Dilemma zwischen Wollen und Vollbringen

von Renate Haller

Renate Haller

Schüler, die ab dem kommenden Schuljahr freitags für das Klima streiken, müssen mit Strafen rechnen. Das kündigte der Präsident der Kultusministerkonferenz Alexander Lorz an. Er meint: Die „Fridays for Future“-Bewegung habe ihr Ziel erreicht. In der Öffentlichkeit und in der Politik sei ihr Anliegen angekommen. Wenn sich der Minister da mal nicht täuscht. Viele reden übers Klima, aber bis zum Gegensteuern ist es ein weiter Weg.

Einen Hinweis, dass langsam etwas in Bewegung kommt, gibt ein neues Wort, das wie „Fridays for Future“ aus Schweden kommt: „Flygskam“, Flugscham. Die empfinden Menschen, die die Umwelt schonen wollen, aber dennoch in einen Flieger steigen. Das Dilemma zwischen Wollen und Vollbringen kannte schon Paulus: Denn das Gute, das ich will, das tue ich nicht; sondern das Böse, das ich nicht will, das tue ich (Römer 7, 19). „Das Böse“ ist das Fliegen nun nicht, unter Umweltgesichtspunkten das schlechte Gewissen aber allemal wert. Wer sich nicht wohlfühlt bei dem, was er tut, lässt es vielleicht irgendwann – eine erzieherische Funktion der Scham, die dem Klima zugutekäme.

Ein Flug von Frankfurt nach Lissabon etwa schlägt in der persönlichen Klimabilanz mit 924 Kilo Kohlendioxid zu Buche. Gemessen an den durchschnittlich zwölf Tonnen Kohlendioxid-Ausstoß jedes Bundesbürgers pro Jahr mag das in Ordnung sein. Laut „Atmosfair“, einem Non-Profit-Kompensationsanbieter, dürfte klimaverträglich jeder Bürger aber nur 2300 Kilo Kohlendioxid im Jahr auf seinem Konto verbuchen. Zahlen, die die Größe dessen erahnen lassen, was Klimaschutz bedeutet.

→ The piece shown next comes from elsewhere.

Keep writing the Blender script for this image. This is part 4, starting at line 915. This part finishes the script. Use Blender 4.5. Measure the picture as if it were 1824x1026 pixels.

Viele Privatpersonen und Firmen versuchen schon jetzt, ihre Bilanz zu verbessern, indem sie ihren Kohlendioxidausstoß kompensieren. Ein Rechner ermittelt, wie viel Kilo Gas eine Konferenz, eine Schiffsreise oder ein Flug verursachen. Dann rechnet er aus, was es kostet, ein Projekt zu unterstützen, das den Ausstoß an anderer Stelle verringert, etwa durch Aufforstungen oder effiziente Holzöfen in Afrika. Den Flug von Frankfurt nach Lissabon zu kompensieren, würde 22 Euro kosten. Das klingt nach modernem Ablasshandel. Wer Geld hat und kompensiert, darf ungebremst fliegen.

Leider machen noch so hohe Zahlungen keinen Flug ungeschehen. Aber wer Projekte für den Umweltschutz finanziert, zeigt, dass er oder sie ein Problembewusstsein entwickelt hat. Je mehr Menschen merken, dass Klimaschutz nicht nur etwas für die Politik ist, sondern auch für jeden Einzelnen, desto mehr Klimaschutz kann finanziert werden.

Was nicht hilft, ist Einzelne an den Pranger zu stellen und die Moralkeule zu schwingen. Wer Bewusstsein für ein Problem schaffen will, muss über Ursachen und Folgen informieren. Denn wer freiwillig seinen Lebensstil ändert, zieht andere Menschen mit. So wie Schüler weltweit. Die Androhung von Strafen wirkt kleinlich.